The workflow developed in this study is not only aimed at filtering data, but rather at emphasizing and flagging errors and potentially increasing discoverability – the degree to find information associated with the occurrence data (Table 2). For instance, a record with a profile F may help cross-check species-country checklists. We expect that profiling may enhance the quality of species occurrence data but may also be useful when implementing workflows for geo-correction.

Collaboration, networks and mobilization in the forest big data era

The data aggregators used here include many different sources of information and researchers that have participated in this large collaborative effort. Yet, our geographical coverage analysis shows that geographical data gaps are yet to be filled for tree species (Fig. 4). This was somewhat surprising because trees are among the best studied groups of organisms in the world. Issues related to funding for data production and mobilization (Bradley et al. 2014; Nowogrodzki 2016) and proper acknowledgement of investigators still need to be fully resolved to ‘uncover’ data for species distributions (Costello et al. 2014; Franklin et al. 2017). We encourage scientists to acknowledge the effort of those scientists and data infrastructures that support high-quality data (Table 2), but we are aware that a full system recognition of data work recognition is still to be developed.
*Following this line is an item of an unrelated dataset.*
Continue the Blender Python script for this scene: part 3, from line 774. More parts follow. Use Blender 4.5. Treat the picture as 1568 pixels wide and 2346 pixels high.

Scientific networks have increased the availability of some regions and to some extent under-sampled forests, while allowing recognition (co-authorship) of the network participants. However, these tend to be restricted to forest types of biomes of the research focused group (e.g., Amazon tree Network, etc.).

In the case of trees, national forest inventory programs offer good opportunities for expansion of tree occurrence data. Assessment of wood resources has historically been performed in many countries (Vidal et al. 2016) and may offer good temporal and geographical coverage for many forest species. In addition, they may lack some of the typical spatial biases present in museum records collected rather opportunistically (Pyke and Ehrlich 2010). Some forest inventories are readily incorporated in the big data aggregators. For instance, BIEN3 incorporates the United States of America Forest Inventory and Analysis (FIA) data, and the Spanish Forest Inventory dataset is incorporated in GBIF. However, a larger mobilization (e.g. incorporation into digital format) of forest inventory data into biodiversity databases is lacking, probably due to difference in the tradition of specimen collections versus assessment of wood resources. Initiatives like the Global Forest Biodiversity Initiative (http://www.gfbinitiative.org/) world forest plot data will be key for improving tree coverage.

It is important to note that mobilization of data may increase geographical biases, sometimes in surprising ways. For instance, Yang et al. (2016) found that vascular plants were relatively well sampled in mountains in China, but densely-populated areas were under-sampled. It is likely that forest inventories could increase geographical bias, towards countries with certain economic status. That said, new techniques to overcome such biases are in place for overcoming such unintended consequences of data mobilization (Phillips et al. 2009; Merow et al. 2016). Therefore, the issue of data sparsity may be more critical than the biases incurred when mobilizing data. Under this context, forest inventories and capacity building performed by the FAO-forestry in certain regions is an important effort that could significantly contribute to global biodiversity datasets.